What needs to be done
Only the lines from the one containing "box('soffit', x0 +" through the one containing "4.3, WHITE, wh)" are wanted. Give them again exactly, both ends included.
## START Source data
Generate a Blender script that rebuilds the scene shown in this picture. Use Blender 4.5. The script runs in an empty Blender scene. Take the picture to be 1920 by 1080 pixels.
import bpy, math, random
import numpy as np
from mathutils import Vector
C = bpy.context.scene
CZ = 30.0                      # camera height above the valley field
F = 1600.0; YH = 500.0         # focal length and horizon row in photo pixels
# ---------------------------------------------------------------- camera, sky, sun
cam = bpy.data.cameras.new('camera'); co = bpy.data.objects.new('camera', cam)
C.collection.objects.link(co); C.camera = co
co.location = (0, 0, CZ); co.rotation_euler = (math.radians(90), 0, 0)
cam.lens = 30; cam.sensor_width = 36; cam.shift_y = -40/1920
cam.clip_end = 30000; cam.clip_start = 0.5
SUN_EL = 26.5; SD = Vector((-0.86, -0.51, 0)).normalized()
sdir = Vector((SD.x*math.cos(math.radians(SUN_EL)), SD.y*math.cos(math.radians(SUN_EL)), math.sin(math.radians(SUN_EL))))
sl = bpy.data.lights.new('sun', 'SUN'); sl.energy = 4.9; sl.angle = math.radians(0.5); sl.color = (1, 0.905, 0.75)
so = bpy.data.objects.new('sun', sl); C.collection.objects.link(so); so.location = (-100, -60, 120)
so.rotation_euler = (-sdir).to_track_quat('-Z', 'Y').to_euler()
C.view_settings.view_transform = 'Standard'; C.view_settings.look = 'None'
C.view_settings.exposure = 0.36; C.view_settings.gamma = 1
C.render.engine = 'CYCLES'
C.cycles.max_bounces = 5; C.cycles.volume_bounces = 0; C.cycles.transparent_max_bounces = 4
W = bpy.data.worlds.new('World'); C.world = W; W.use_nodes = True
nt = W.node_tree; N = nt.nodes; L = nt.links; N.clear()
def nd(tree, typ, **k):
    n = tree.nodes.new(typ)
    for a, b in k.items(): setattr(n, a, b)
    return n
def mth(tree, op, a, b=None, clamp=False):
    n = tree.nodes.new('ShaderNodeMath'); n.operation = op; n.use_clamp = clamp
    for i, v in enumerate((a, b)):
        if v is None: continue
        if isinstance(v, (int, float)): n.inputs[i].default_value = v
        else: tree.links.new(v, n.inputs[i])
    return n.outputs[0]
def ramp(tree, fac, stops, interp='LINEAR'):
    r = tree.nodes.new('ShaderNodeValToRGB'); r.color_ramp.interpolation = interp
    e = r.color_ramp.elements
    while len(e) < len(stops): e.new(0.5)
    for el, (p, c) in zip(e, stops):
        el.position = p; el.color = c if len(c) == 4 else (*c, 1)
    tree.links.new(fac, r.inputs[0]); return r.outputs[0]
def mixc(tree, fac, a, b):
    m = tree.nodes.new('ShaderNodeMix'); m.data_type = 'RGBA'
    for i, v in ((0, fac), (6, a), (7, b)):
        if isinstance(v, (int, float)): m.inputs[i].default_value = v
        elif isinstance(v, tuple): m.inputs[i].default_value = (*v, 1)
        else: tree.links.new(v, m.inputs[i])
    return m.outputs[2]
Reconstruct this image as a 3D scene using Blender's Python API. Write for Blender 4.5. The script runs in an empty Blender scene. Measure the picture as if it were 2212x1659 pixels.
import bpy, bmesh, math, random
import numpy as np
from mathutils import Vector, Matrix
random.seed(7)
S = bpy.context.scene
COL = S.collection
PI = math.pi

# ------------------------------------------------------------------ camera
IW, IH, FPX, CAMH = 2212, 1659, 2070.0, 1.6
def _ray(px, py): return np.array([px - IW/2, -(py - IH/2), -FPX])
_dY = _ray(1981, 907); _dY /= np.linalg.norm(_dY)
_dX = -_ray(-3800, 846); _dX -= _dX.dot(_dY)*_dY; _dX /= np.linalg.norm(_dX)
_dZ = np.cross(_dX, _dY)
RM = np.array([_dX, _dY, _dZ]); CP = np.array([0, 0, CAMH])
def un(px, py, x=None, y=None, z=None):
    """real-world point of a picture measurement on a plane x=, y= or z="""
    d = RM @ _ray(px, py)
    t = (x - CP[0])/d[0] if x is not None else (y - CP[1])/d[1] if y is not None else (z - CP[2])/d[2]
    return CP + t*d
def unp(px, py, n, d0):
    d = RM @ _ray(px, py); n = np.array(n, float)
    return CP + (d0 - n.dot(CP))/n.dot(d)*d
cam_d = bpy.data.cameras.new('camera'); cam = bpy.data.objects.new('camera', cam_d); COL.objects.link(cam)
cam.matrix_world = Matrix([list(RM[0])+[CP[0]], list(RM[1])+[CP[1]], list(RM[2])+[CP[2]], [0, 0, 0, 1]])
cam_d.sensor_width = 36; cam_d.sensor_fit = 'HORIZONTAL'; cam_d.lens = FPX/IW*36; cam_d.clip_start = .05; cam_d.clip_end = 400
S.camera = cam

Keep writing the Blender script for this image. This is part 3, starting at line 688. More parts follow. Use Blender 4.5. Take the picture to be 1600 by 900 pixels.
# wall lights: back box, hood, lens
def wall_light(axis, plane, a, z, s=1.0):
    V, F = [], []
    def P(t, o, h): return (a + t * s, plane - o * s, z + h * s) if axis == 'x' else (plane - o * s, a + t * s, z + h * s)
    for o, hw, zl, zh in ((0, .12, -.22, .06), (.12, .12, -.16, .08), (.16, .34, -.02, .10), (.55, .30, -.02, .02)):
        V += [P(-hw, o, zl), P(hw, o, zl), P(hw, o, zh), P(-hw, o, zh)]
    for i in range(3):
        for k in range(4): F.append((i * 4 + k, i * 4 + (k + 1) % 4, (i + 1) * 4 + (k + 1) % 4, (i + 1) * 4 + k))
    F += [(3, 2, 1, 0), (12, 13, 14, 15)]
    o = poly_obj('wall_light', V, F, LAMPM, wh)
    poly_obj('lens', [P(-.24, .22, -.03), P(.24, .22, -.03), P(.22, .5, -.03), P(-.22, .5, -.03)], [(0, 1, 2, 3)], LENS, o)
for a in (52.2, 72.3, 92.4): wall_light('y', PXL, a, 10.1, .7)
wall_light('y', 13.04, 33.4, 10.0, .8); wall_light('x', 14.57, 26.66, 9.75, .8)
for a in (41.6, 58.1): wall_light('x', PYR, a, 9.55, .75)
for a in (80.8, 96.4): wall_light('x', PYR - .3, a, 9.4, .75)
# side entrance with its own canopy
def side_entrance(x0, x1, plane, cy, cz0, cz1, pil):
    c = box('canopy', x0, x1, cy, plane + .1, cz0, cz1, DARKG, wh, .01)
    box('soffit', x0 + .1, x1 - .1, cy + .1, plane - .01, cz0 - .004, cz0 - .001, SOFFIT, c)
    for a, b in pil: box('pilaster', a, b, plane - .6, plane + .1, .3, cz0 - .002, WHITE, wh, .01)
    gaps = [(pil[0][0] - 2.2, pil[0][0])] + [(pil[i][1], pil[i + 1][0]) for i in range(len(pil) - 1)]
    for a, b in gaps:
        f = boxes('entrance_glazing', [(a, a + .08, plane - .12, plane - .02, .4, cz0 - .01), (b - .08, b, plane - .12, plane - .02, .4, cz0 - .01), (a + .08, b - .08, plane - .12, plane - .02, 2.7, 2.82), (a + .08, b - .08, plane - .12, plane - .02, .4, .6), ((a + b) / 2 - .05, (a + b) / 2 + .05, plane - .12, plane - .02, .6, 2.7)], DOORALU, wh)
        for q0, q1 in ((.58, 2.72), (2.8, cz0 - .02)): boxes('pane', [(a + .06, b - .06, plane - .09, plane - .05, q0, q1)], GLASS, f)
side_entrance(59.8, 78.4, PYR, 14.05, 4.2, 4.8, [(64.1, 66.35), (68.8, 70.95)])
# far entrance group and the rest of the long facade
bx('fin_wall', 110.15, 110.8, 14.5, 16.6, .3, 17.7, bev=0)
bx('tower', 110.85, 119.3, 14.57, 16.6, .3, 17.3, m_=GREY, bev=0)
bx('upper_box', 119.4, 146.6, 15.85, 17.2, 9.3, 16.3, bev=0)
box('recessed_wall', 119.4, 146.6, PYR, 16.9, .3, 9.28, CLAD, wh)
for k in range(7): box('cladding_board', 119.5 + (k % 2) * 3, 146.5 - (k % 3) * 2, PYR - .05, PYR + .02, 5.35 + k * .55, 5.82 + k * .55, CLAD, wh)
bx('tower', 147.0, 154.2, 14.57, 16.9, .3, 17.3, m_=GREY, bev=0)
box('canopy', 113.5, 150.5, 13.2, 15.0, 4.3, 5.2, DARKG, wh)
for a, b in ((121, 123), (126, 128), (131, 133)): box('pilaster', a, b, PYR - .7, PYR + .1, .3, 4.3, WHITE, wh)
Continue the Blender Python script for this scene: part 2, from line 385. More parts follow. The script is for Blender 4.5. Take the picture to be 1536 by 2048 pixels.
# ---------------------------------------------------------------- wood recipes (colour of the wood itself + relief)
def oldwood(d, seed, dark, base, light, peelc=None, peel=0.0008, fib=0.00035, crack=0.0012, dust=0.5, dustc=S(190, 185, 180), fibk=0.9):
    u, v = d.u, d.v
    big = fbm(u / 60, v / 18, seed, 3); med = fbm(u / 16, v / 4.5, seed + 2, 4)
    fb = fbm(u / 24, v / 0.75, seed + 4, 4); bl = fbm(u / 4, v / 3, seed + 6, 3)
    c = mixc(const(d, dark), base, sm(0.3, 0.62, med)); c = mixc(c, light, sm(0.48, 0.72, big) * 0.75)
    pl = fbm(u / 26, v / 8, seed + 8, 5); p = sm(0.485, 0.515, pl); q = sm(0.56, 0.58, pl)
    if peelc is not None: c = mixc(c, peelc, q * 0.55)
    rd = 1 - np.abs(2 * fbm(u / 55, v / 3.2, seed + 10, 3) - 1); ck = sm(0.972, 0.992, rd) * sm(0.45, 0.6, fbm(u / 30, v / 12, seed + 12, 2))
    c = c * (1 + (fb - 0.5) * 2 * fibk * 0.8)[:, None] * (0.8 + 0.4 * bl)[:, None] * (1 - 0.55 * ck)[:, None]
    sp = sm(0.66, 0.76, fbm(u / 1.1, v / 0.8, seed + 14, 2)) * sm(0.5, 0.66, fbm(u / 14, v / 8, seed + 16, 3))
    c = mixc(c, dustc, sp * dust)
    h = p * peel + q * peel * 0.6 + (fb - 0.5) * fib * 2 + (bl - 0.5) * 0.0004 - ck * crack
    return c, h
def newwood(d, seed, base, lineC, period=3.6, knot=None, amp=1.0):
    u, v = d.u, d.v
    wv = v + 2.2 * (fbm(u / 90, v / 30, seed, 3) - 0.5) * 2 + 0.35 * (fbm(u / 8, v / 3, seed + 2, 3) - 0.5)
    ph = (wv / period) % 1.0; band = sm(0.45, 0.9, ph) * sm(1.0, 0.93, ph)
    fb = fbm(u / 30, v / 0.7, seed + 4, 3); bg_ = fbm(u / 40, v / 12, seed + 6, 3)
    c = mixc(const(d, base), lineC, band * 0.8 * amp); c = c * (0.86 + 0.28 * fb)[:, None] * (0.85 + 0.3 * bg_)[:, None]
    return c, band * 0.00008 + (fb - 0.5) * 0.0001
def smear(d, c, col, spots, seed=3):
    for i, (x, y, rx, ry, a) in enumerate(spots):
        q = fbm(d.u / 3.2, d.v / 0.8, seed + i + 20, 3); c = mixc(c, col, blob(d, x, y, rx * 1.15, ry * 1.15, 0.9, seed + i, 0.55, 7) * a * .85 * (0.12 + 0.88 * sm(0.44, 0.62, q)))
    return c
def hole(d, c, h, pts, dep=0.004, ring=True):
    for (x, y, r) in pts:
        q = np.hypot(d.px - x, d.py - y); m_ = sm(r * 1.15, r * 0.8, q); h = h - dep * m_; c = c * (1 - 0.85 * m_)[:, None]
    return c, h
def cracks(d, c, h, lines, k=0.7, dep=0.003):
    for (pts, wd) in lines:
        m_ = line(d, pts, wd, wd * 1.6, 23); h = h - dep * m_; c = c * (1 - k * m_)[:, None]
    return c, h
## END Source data
Task answer
    box('soffit', x0 + .1, x1 - .1, cy + .1, plane - .01, cz0 - .004, cz0 - .001, SOFFIT, c)
    for a, b in pil: box('pilaster', a, b, plane - .6, plane + .1, .3, cz0 - .002, WHITE, wh, .01)
    gaps = [(pil[0][0] - 2.2, pil[0][0])] + [(pil[i][1], pil[i + 1][0]) for i in range(len(pil) - 1)]
    for a, b in gaps:
        f = boxes('entrance_glazing', [(a, a + .08, plane - .12, plane - .02, .4, cz0 - .01), (b - .08, b, plane - .12, plane - .02, .4, cz0 - .01), (a + .08, b - .08, plane - .12, plane - .02, 2.7, 2.82), (a + .08, b - .08, plane - .12, plane - .02, .4, .6), ((a + b) / 2 - .05, (a + b) / 2 + .05, plane - .12, plane - .02, .6, 2.7)], DOORALU, wh)
        for q0, q1 in ((.58, 2.72), (2.8, cz0 - .02)): boxes('pane', [(a + .06, b - .06, plane - .09, plane - .05, q0, q1)], GLASS, f)
side_entrance(59.8, 78.4, PYR, 14.05, 4.2, 4.8, [(64.1, 66.35), (68.8, 70.95)])
# far entrance group and the rest of the long facade
bx('fin_wall', 110.15, 110.8, 14.5, 16.6, .3, 17.7, bev=0)
bx('tower', 110.85, 119.3, 14.57, 16.6, .3, 17.3, m_=GREY, bev=0)
bx('upper_box', 119.4, 146.6, 15.85, 17.2, 9.3, 16.3, bev=0)
box('recessed_wall', 119.4, 146.6, PYR, 16.9, .3, 9.28, CLAD, wh)
for k in range(7): box('cladding_board', 119.5 + (k % 2) * 3, 146.5 - (k % 3) * 2, PYR - .05, PYR + .02, 5.35 + k * .55, 5.82 + k * .55, CLAD, wh)
bx('tower', 147.0, 154.2, 14.57, 16.9, .3, 17.3, m_=GREY, bev=0)
box('canopy', 113.5, 150.5, 13.2, 15.0, 4.3, 5.2, DARKG, wh)
for a, b in ((121, 123), (126, 128), (131, 133)): box('pilaster', a, b, PYR - .7, PYR + .1, .3, 4.3, WHITE, wh)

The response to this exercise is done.